ANSWER: BECAUSE PHONY BETO-MANIA HAS BITTEN THE DUST: How Beto Made Himself into White-Privilege Guy.
In his almost certainly ill-fated pursuit of the 2020 Democratic nomination, O’Rourke is no longer on the warpath to oust the media-loathed incumbent like Ted Cruz. He’s now in a crowded field with other Democrats, many of whom are actual minorities (and one who tried her damnedest). The media no longer view him as the adorable, skateboard-riding, honorary Hispanic who would supplant a creepy religious senator from Texas, but instead a privileged white male standing in the way of some minority candidate poised deliver a symbolic rebuke to Donald Trump (and, by fiat, the no-good-very-bad racists who elected him.)
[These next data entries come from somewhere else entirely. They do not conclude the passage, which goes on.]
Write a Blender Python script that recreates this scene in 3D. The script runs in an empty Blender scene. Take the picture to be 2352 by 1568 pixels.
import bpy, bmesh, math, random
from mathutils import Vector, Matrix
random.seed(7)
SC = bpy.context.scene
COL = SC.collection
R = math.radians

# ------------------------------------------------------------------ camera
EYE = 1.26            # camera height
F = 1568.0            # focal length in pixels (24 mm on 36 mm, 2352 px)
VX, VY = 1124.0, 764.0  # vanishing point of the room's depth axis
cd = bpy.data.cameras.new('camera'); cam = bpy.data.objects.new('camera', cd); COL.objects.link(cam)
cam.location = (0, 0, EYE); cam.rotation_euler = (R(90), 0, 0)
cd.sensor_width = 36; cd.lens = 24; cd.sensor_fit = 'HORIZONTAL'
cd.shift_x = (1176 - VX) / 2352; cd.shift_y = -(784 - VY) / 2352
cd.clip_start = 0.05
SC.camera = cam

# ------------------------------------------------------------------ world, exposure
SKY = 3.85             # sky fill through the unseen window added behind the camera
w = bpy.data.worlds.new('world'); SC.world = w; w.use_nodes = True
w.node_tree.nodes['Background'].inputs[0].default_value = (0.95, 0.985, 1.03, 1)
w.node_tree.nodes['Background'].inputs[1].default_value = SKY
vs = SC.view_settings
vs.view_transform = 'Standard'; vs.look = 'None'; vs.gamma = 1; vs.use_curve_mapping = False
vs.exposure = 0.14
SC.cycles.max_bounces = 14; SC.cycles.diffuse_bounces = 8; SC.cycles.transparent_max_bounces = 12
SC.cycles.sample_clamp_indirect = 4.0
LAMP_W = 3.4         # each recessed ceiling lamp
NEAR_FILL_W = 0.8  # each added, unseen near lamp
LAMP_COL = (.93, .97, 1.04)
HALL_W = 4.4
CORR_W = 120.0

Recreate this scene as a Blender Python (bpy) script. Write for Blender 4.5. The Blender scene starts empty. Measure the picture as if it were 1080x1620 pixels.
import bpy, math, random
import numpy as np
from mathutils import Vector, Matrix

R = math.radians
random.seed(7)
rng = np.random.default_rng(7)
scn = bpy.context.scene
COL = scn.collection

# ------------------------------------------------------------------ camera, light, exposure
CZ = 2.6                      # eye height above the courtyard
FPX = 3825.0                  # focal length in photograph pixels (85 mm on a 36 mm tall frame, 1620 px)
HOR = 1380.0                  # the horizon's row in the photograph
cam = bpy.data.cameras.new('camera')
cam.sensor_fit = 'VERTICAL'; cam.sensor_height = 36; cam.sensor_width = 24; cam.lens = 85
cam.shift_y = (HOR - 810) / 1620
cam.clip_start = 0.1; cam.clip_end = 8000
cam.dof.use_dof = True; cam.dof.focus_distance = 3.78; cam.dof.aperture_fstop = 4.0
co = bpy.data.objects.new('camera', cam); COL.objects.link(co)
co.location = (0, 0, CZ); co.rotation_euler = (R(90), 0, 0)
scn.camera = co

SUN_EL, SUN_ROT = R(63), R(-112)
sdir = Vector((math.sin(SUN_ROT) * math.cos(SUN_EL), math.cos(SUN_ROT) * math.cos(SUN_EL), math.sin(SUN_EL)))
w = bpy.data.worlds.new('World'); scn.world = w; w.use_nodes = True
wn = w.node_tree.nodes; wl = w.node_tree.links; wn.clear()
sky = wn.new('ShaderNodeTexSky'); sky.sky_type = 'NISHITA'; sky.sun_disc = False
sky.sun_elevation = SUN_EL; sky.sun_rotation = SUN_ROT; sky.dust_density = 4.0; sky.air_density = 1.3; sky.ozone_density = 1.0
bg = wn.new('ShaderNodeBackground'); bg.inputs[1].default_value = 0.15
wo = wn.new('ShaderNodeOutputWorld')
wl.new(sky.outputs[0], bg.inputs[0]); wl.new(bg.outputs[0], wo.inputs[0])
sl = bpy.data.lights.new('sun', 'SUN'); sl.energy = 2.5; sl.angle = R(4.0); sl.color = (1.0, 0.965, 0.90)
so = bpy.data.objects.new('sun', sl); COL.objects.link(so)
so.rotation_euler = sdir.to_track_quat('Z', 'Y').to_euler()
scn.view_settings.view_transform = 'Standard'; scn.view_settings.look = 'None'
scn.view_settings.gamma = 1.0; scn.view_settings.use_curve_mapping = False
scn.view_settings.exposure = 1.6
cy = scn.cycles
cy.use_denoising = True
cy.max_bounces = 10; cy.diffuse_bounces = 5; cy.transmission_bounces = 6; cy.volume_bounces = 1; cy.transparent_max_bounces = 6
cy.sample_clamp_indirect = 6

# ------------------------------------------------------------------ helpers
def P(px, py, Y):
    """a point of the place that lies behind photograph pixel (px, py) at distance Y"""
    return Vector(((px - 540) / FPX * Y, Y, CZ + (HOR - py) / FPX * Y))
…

The Daily Beast writes of “The Unbearable White Privilege of Beto O’Rourke;” CNN’s Nia-Malika Henderson said that Beto’s careerism “drips with white male privilege” and insisted that “O’Rourke, tall, handsome, white and male, has this latitude, to be and do anything. His privilege even allows him to turn a loss to the most despised candidate of the cycle into a launching pad for a White House run. Stacey Abrams, a Yale-trained lawyer, couldn’t do this.”
Beto, meet Robert Francis.
O’Rourke soon realized he must drag himself through that tired rubric of public self-flagellation and self-loathing expected of white progressive men who deign to challenge visible minorities for a chance at power. It has, as of this writing, been an abject disaster:
“As a white man who has had privileges that others could not depend on, or take for granted,” a fallen, emasculated Beto said on Meet the Press, clearly penitent for the accidents of his birth, “I’ve clearly had advantages over the course of my life.” And he is obliged to report that he, and the society that afforded him these ill-gotten gains, are irredeemable to at their very core. He told immigrants and refugees gathered at a campaign in Nashville that “this country was founded on white supremacy, and every single institution and structure that we have in this country still reflects the legacy of slavery and segregation and Jim Crow and suppression, even in our democracy.”
Nia-Malika Henderson was right — look at what happened to Stacey Abrams!
Heh. One way or another, it’s only a matter of time before Elizabeth Warren faces a similar reckoning.